The hole is then clamped to allow for a vacuum-type method to drain the sap from the tree down to the extractor. The 8-hour-plus process of turning it into syrup has begun.

“In the back corner, there’s a holding tank, so that’s where our sap comes from our sap extractor and the vacuum lines, and then it comes in, and this is like a back pan that heats all of that sap up, but it also raises the sugar content,” a Keystone College student explains.

The sap straight from a maple tree isn’t as sweet as you may think, with only a 2% sugar content; most of it is just water.

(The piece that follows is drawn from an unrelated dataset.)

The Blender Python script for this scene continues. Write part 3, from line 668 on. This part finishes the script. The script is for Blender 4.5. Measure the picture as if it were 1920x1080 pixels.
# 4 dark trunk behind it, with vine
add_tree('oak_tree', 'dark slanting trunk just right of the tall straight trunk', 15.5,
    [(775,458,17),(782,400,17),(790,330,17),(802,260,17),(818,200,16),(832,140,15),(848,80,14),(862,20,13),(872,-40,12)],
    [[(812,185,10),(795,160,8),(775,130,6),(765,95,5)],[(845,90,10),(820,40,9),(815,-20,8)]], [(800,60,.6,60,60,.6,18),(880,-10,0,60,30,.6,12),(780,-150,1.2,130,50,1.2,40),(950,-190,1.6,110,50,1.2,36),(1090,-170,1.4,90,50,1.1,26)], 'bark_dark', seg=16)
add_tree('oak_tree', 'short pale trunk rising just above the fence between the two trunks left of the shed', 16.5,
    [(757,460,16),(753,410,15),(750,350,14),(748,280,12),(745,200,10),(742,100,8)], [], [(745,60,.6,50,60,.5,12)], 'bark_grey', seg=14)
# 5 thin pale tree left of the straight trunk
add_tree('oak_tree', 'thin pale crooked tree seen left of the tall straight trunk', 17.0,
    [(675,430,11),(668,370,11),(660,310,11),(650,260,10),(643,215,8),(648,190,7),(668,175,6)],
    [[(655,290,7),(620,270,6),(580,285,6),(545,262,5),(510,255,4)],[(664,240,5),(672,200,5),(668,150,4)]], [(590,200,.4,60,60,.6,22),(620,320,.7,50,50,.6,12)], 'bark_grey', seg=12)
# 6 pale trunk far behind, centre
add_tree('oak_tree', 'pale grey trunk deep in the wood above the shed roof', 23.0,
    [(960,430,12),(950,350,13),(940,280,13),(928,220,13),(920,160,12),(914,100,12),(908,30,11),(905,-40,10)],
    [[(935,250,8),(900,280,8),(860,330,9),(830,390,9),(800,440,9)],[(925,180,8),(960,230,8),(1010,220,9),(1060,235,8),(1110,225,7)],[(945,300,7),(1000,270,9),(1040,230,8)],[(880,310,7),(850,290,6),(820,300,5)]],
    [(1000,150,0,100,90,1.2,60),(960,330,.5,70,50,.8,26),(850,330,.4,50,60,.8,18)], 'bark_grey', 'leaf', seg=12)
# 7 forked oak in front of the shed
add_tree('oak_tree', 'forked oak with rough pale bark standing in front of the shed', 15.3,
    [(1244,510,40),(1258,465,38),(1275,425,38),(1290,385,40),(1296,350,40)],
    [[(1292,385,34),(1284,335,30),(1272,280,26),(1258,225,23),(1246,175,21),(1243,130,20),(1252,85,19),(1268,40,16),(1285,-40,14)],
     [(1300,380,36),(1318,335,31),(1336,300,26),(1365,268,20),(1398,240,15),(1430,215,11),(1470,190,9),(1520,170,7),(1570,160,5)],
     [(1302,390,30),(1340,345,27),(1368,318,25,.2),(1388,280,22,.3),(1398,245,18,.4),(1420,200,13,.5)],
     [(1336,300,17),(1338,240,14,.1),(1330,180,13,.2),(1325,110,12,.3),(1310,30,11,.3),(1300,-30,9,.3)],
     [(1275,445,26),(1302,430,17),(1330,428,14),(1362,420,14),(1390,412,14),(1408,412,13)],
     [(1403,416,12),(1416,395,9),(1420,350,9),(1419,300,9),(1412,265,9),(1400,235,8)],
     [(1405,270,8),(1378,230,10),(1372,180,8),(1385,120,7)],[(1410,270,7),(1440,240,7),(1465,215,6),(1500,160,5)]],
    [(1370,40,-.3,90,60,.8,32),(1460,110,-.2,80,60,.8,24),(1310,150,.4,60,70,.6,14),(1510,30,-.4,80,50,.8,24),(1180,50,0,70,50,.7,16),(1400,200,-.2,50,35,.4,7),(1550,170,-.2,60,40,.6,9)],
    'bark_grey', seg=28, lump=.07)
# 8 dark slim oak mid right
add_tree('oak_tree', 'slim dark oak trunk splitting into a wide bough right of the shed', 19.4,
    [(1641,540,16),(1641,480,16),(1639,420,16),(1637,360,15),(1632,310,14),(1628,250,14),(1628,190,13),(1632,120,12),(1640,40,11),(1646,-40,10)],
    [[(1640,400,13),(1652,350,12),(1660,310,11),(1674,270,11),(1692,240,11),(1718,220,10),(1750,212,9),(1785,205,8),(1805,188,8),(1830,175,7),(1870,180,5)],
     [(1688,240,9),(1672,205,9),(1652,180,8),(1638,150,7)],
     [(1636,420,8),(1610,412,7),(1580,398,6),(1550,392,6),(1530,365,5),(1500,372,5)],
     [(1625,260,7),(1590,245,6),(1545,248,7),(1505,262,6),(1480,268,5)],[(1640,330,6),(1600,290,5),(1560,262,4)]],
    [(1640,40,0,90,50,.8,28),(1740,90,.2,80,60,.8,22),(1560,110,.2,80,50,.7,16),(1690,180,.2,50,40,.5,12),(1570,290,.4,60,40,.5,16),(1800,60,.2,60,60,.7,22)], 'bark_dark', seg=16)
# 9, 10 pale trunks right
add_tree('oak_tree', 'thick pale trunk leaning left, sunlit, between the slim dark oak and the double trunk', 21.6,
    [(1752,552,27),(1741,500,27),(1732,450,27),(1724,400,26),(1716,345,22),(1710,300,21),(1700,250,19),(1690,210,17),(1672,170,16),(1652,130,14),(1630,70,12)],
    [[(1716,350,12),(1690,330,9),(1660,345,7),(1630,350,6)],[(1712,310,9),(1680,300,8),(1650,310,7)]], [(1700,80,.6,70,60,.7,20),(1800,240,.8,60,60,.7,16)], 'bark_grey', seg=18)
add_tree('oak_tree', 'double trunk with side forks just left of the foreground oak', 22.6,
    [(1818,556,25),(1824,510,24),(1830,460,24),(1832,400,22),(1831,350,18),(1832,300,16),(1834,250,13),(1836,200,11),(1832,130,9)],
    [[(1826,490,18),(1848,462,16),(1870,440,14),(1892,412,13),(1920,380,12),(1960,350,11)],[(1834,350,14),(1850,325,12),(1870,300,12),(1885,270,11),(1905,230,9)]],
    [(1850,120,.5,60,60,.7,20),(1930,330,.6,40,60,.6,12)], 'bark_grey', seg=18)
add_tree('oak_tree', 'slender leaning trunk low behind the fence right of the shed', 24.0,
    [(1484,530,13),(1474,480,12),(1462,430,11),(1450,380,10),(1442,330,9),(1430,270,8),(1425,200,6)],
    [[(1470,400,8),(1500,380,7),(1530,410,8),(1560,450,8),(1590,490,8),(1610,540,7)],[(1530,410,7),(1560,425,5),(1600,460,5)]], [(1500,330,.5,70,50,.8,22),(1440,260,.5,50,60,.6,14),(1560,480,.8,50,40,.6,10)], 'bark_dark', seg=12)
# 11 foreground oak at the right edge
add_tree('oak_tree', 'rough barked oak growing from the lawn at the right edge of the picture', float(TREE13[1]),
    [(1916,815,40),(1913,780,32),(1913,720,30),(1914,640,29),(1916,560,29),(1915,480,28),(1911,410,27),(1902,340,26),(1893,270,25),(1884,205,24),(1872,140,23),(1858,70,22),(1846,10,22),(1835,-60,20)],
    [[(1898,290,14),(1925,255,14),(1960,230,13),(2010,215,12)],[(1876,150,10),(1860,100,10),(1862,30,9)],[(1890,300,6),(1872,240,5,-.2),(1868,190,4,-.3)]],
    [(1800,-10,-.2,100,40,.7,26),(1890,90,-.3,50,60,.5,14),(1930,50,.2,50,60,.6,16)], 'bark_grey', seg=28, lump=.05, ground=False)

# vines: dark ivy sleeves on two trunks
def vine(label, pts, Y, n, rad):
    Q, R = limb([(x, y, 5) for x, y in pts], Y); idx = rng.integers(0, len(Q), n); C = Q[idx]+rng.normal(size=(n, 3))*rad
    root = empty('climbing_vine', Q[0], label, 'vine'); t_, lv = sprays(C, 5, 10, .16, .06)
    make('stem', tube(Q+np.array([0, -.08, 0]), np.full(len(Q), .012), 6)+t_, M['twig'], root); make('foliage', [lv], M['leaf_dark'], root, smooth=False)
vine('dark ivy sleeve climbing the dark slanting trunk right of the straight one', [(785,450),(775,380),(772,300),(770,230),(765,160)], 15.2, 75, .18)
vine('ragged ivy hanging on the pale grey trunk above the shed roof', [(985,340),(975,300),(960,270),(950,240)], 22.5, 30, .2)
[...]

“Yesterday this one sugar maple was producing 3%. That makes us really happy, but whether it’s 2 or 3% or 3 1/2 or 1 we have to raise it up to 67% or 66% to make a syrup,” says Kelley Stewart, Keystone College Director of Woodlands Campus & Environmental Education Institute.

Placed in pans, students boil the sap to allow the evaporation process to get rid of all of the water.

“But we’re waiting for it to get to zero. Zero for us means that it’s at the boiling point of water. When we see this dial like it’s getting close to zero we start to get really happy because that means we’re getting close to drawing off and getting a syrup,” a Keystone College student says.

Eventually, that tree sap ends up as the gooey goodness that is maple syrup.